When Obama's advisers talk of a regional strategy, they mean being responsive to Pakistan's perceived unhappiness and concerns. If they do it, they can exercise more pressure on the Pakistan Army to deal with the sanctuaries and if and when Pakistan does it, it will befefit not only the US, but also India. So their argument goes.This is pure wishful thinking and betrays a failure to comprehend the Pakistani mind-set. Pakistan looks upon the various terrorist groups operating from its territory ----whether against India or Afghanistan or the US---- as strategic assets to limit the power of India and its influence in Afghanistan and the CARs. It is not going to voluntarily give up these perceived assets, unless forced to do so.

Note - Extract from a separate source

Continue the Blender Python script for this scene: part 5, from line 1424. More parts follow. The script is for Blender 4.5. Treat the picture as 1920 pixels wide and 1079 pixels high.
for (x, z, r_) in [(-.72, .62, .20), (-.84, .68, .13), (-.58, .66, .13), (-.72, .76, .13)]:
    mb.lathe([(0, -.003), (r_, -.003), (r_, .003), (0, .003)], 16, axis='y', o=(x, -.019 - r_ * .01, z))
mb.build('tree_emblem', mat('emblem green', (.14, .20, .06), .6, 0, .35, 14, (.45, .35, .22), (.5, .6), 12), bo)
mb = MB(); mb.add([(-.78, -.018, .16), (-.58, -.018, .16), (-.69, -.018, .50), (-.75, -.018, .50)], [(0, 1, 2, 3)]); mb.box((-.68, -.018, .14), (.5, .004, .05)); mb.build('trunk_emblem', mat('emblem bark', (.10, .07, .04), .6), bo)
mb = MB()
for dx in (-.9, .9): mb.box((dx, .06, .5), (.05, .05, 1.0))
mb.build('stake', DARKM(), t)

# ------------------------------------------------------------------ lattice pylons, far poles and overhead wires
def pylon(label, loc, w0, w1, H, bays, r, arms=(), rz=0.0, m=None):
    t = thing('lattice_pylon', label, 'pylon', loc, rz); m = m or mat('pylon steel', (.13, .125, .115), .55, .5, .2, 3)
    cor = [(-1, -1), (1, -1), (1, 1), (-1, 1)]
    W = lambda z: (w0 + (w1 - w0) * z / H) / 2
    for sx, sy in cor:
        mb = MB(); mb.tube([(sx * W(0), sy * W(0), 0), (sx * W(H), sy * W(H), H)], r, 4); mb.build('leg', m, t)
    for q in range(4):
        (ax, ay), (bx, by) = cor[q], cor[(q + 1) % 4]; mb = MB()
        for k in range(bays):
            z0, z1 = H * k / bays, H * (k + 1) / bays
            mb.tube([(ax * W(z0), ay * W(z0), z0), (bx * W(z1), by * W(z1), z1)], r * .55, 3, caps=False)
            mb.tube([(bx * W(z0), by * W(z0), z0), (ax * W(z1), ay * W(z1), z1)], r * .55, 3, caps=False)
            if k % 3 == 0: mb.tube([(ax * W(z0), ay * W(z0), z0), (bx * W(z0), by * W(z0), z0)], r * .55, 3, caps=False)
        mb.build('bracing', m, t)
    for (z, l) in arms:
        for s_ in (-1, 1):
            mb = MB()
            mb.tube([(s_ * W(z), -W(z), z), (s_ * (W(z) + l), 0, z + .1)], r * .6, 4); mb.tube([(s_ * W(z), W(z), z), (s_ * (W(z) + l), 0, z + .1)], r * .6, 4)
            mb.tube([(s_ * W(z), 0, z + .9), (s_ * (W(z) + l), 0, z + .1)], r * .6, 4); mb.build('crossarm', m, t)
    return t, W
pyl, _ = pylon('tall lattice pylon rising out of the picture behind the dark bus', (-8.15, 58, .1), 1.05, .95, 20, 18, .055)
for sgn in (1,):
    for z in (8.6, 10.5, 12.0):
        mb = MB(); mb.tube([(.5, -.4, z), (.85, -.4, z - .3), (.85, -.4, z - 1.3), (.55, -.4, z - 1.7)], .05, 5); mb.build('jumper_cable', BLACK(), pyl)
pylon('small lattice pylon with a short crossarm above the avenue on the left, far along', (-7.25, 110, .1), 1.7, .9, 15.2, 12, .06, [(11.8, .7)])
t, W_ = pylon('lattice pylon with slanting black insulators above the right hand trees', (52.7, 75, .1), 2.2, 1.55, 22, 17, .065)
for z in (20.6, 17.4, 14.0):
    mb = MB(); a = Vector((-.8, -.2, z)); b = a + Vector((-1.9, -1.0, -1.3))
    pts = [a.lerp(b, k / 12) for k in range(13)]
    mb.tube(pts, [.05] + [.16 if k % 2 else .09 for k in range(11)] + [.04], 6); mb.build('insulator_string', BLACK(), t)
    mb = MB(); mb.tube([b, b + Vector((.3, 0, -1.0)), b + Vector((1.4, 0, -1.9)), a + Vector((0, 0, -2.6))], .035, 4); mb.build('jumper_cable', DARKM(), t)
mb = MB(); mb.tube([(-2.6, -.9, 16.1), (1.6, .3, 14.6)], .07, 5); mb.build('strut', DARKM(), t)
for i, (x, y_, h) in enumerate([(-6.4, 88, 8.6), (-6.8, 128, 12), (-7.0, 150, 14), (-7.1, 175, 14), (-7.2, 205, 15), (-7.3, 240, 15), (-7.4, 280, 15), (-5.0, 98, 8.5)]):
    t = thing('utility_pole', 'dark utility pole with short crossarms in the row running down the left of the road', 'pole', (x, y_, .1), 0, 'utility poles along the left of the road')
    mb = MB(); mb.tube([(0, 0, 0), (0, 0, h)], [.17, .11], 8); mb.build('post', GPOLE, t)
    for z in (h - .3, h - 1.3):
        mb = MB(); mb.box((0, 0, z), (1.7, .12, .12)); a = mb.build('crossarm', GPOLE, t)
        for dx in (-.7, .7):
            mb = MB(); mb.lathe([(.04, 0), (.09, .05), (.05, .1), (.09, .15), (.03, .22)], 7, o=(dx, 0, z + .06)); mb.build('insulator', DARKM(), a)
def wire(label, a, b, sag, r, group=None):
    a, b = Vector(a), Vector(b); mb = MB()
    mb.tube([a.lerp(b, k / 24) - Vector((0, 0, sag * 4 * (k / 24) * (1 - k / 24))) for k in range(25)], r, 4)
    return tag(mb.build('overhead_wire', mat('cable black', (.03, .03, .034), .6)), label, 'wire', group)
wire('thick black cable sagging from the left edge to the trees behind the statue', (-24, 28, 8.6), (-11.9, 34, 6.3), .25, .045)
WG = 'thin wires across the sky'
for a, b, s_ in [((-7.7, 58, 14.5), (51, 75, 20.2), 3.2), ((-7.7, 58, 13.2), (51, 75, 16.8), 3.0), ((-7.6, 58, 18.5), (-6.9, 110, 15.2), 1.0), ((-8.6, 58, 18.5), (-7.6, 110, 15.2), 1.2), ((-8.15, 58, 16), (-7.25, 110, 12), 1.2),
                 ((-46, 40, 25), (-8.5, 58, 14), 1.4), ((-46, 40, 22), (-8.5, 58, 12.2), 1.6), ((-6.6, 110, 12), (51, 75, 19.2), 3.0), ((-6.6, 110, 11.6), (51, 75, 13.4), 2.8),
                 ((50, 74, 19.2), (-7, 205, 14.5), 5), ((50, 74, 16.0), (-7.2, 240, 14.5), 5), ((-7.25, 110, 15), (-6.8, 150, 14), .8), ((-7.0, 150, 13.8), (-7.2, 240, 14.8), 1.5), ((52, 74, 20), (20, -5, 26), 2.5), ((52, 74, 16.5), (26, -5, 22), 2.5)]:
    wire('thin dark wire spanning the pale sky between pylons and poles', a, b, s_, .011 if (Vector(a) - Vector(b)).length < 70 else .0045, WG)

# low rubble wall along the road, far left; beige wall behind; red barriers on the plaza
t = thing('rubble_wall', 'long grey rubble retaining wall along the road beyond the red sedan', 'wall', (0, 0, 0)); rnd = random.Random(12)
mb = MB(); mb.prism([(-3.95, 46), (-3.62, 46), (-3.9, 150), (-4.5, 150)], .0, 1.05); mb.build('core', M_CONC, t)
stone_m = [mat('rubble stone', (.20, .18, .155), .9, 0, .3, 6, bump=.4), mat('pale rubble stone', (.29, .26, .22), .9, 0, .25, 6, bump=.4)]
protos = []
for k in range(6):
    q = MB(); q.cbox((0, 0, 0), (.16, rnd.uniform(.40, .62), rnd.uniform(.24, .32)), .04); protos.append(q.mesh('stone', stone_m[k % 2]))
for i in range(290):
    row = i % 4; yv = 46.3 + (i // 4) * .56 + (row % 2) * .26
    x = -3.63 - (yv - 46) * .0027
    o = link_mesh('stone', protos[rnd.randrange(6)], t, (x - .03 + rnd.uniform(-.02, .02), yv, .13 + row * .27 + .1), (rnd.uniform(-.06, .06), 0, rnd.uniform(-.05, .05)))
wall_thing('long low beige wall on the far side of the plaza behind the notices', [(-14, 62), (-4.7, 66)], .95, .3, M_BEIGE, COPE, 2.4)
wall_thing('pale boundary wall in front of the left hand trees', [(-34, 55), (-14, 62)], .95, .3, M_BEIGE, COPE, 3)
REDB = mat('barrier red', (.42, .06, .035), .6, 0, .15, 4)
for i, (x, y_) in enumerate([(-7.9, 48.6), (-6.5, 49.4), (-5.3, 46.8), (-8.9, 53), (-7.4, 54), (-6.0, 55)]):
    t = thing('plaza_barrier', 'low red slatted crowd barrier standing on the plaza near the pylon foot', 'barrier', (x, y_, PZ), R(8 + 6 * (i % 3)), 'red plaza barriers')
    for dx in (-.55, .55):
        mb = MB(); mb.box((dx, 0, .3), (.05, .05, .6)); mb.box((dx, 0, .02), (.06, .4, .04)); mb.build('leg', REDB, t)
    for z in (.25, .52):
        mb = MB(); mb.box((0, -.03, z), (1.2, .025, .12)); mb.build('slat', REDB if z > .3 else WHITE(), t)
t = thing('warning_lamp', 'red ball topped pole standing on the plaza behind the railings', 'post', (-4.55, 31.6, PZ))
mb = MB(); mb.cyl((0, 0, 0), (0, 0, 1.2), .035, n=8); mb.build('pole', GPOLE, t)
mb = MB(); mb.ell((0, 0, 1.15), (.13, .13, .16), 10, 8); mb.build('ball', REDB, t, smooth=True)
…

The inaction or inability or both of successive Pakistan Governments has enabled Al Qaeda, the Afghan Taliban,the Pakistani Taliban, the anti-India terrorist organisations, the Islamic Movement of Uzbekistan (IMU), the Islamic Jihad Group ( (IJG) and radicalised members of the Pakistani diaspora in Europe and North America acquire a strategic depth in the tribal belt of Pakistan from where they can operate wherever they want all over the world----whether against India or Afghanistan or the West or Russia or even against Pakistan if it co-operates too closely with the US.

What the Obama administration would need is a regional strategy to eliminate the terrorirst sanctuaries in Pakistani territory and to deprive the jihadi terrorists of the world of the strategic depth which they presently enjoy in Pakistani territory. This is a strategy on which the US and India can closely collaborate as and when Obama and his advisers come out of their present mode of wishful thinking.